For this reason it may be more feasible to pursue a simplified form of Parenting Orders by Consent.
The operation of these orders is discussed earlier in this paper in the section: Current Recognition Avenues. These orders have very much the same effect as Registrable Parenting Plans would, but at present they are somewhat more complex to achieve because they require parents to convince a Registrar or Magistrate that the orders are in the child’s best interests. Some Court personnel are bewildered by the use of this process by two applicants (the mothers applying as a unit) rather than an applicant and a respondent (separating heterosexual parents) and are unclear on the correct procedures to follow: this can cause delay. Some Court personnel are also hesitant to grant orders if there is a known donor and he is not involved in proceedings. However, these difficulties could all be addressed through training and changes to administrative practice.
If this process were made simpler and more user-friendly through changes to administrative practice, the same end result as registered plans would be achieved without requiring legislative reform. In the present political climate this is a very significant advantage and would enable change to be effected quickly. This proposal is far more possible given the fact that the Family Court of Australia has undertaken many steps in recent years to make itself more accessible to unrepresented parties, including the launch of Do-it-yourself kits on the Court’s website. If the Court were to undertake to simplify the process for consent orders, train key personnel around procedure and issues for lesbian and gay families, and tailor some of their help kits to suit the needs of our families, this recognition option would be much more accessible.

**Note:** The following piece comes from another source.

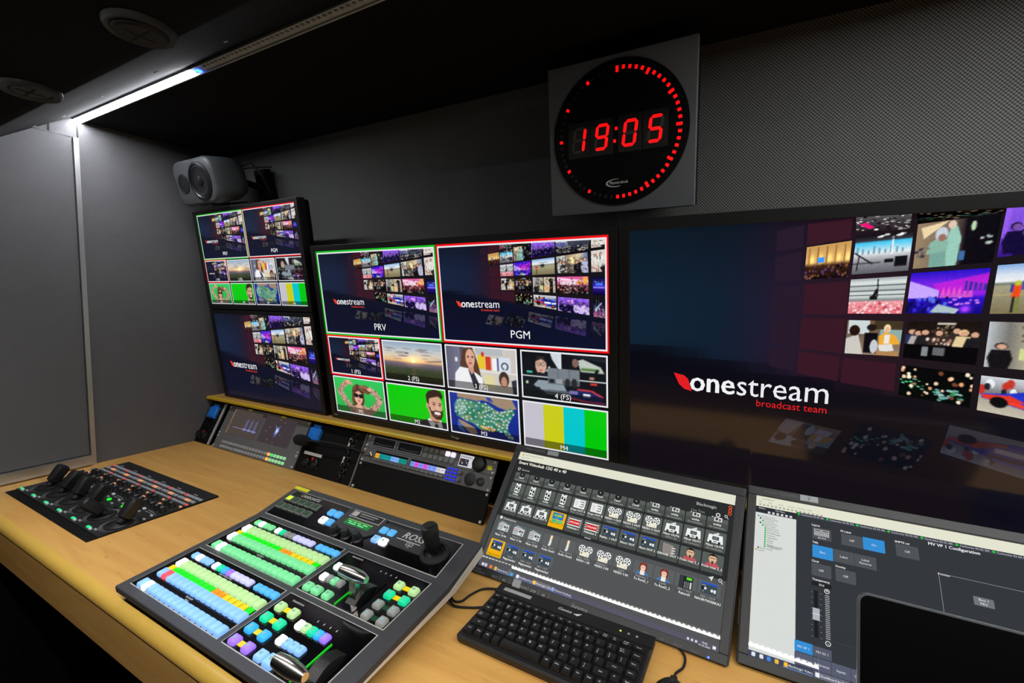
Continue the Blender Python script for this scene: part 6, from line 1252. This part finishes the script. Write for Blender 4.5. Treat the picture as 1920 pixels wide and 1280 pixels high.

Recommendation 9 Allow a simpler and less costly process for lesbian and gay parents to formalise their relationships with children by consent through the Family Court. This could be done through changes to the Family Law Act 1975 (Cth) to enable registration of parenting plans for lesbian and gay families. Alternately the same effect could be achieved through administrative changes within the Court to simplify the process for parenting orders by consent. Recommendation 10 Government support for a concerted court personnel education program. This is essential to ensure that such decision-makers are aware of, and sensitive to, the particular forms and needs of lesbian and gay families. It is essential that court personnel do not work from stereotypes or improper analogies drawn from heterosexual family forms. This program needs to cover: judges and counsellors in the Family Court of Australia and magistrates in the Federal Magistrates Courts and those in NSW Local Courts, hearing family matters, as well as judges and masters of the NSW Supreme Court hearing property and adoption matters. Consideration could also be given to instituting a gay and lesbian liaison officer in courts, as some other NSW government agencies have already done within departments.